Estimating the impact of Muslim apocalyptic writers isn't easy, since their followers haven't established separate movements. But the popularity of Ayyub's original work, followed by the other tracts in the same genre, suggests a degree of grass-roots influence. One book, "The End of Israel 2022" by Sheikh Bassam Jirrar, has sold 30,000 copies in the West Bank, Gaza Strip, and among Israeli Arabs--equivalent to 2 million copies in the U.S.

That hardly means there's a copy on every Muslim's shelf. Jamil Hamami, an east Jerusalem graduate of Cairo's Al-Azhar University, foremost center of religious study for Sunni Muslims, has never heard of Ayyub and rejects Jirrar's theories. Yet he doesn't deny that apocalypse is in the air. Interest among Palestinians in signs of the Hour can't be measured, he says, but "people are talking about it, in universities, in schools."

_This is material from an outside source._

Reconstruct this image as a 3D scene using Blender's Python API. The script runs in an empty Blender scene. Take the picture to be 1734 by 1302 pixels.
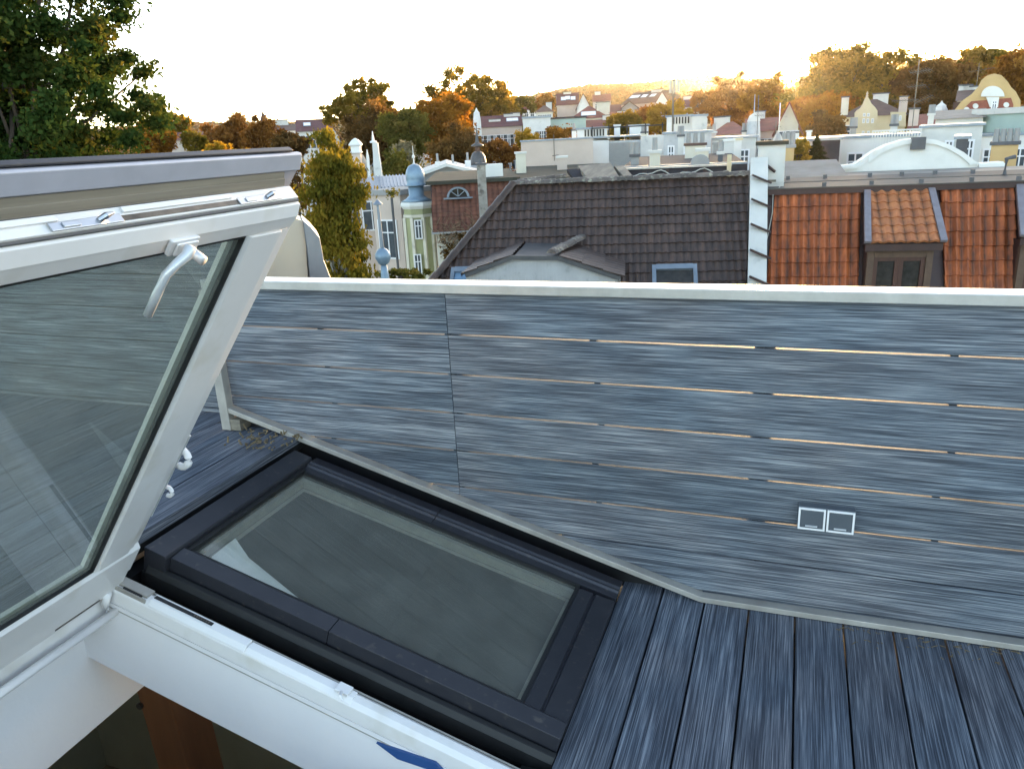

To make sense of all this, picture apocalyptic believers seated in a triangular theater around the stage of Jerusalem. All agree that history's last act is being played out, but they hold different programs. Jewish Temple activists--bit players in real life--have starring roles in the Christian play; Jews and Christians alike unknowingly play in the Muslim script. Hope and fear are the sound system, wildly amplifying every word, every footstep. Small actions at the Temple Mount take on significance that nonbelievers--such as secular politicians and analysts--neither expect nor understand.

Now consider how Israeli hardliner Ariel Sharon's late-September visit to the Mount would have looked to anyone who'd read Ayyub or Da'ud. Consider as well how it might appear now that polls show Sharon way ahead of Ehud Barak in the race to become Israel's prime minister.

What's more, the ideas of those expecting the End have impact beyond their own ranks. Last year, Sheikh Ekrima Sa'id Sabri, the grand mufti of Jerusalem and Palestine, appointed by Yasser Arafat, told me he rejected setting a date for the Hour, as Muslims call the End.

But he said Da'ud's book had value because "it makes clear the dangers to Al-Aqsa mosque."

Viewing Jerusalem as the stage of the End warps perception of political events, creates expectations of absolute victories, makes battles glorious instead of tragic. But it is certainly not the only religious view of Jerusalem's sorrows.

Those who regard life as more sacred than soil, who believe that God commands us "to seek peace and pursue it," must reject the apocalyptic vision and insist that the faiths can live together in the Holy City.